The solution is to “write” even when I’m doing something like moving the kids back into their college dorms. I re-read a page and change a word or two to keep myself in the story. Or I take a chapter with me in the notes function on the phone, and I add one paragraph per day. It’s just enough that I put myself into the scene that I’m working on every 24 hours.
I don’t know why I’m this way with writing but not this way with other creative tasks. There is work I can pick up and put down and not think about in between, and it’s just as easy to do when I return to it. But not writing. Writing needs to be a continual flow; I need to act fast, as Oliver says.

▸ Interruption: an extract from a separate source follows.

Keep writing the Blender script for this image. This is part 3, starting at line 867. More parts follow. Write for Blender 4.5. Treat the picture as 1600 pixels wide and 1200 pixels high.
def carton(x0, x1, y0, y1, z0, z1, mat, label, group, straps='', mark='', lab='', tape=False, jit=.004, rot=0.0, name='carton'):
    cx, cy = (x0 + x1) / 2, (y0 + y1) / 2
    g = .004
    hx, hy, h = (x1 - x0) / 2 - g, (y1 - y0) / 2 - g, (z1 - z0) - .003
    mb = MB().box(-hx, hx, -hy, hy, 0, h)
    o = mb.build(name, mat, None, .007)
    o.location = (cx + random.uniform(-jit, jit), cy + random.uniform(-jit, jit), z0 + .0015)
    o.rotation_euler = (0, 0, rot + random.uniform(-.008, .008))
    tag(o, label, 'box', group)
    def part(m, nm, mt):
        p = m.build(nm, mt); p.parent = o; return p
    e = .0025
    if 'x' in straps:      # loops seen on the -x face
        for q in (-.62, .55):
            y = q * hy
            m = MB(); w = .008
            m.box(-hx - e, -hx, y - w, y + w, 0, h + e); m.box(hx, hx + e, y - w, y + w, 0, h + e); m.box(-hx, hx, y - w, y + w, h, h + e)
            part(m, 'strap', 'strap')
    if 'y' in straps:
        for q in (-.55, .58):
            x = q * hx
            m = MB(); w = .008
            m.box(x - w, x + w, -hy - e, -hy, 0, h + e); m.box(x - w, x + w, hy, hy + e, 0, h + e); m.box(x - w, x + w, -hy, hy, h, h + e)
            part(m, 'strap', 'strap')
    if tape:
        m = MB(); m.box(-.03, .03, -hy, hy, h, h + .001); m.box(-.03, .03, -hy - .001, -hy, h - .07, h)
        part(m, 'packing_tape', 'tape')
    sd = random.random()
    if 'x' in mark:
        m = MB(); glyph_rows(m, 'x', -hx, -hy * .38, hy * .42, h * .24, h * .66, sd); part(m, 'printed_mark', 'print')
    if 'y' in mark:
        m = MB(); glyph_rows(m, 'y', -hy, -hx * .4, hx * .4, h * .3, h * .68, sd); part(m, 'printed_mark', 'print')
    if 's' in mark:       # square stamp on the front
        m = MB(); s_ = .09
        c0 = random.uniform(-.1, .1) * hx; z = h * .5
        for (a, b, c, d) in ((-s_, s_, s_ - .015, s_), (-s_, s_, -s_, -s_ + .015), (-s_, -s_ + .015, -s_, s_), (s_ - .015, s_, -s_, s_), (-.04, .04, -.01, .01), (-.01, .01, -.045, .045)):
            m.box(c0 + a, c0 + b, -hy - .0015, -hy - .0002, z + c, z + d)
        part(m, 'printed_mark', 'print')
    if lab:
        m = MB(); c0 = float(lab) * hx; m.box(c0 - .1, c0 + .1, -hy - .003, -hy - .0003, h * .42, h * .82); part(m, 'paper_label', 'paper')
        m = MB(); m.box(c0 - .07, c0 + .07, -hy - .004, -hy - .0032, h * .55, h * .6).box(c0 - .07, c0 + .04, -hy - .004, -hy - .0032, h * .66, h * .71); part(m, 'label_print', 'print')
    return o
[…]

I love this: “What action could you simply decide not to hinder today? I bet there’s something. Go on. Act fast.”
2 comments
Robert Boice has done research on this topic– he talks about it in Advice for New Faculty Members– and this is definitely a real thing. We write much better and much more when we do it every day, even just a small amount, instead of binging on it in large amounts.
I tend to go with the flow and write when the inspiration/mood strikes. But yes, when I’m in “the zone,” I find it hard to be interrupted and leave what I’m working on! And I find it helps, once I’ve dumped everything out on the page/screen, if I can leave it for a while and then come back to revise & (hopefully) improve with fresh eyes.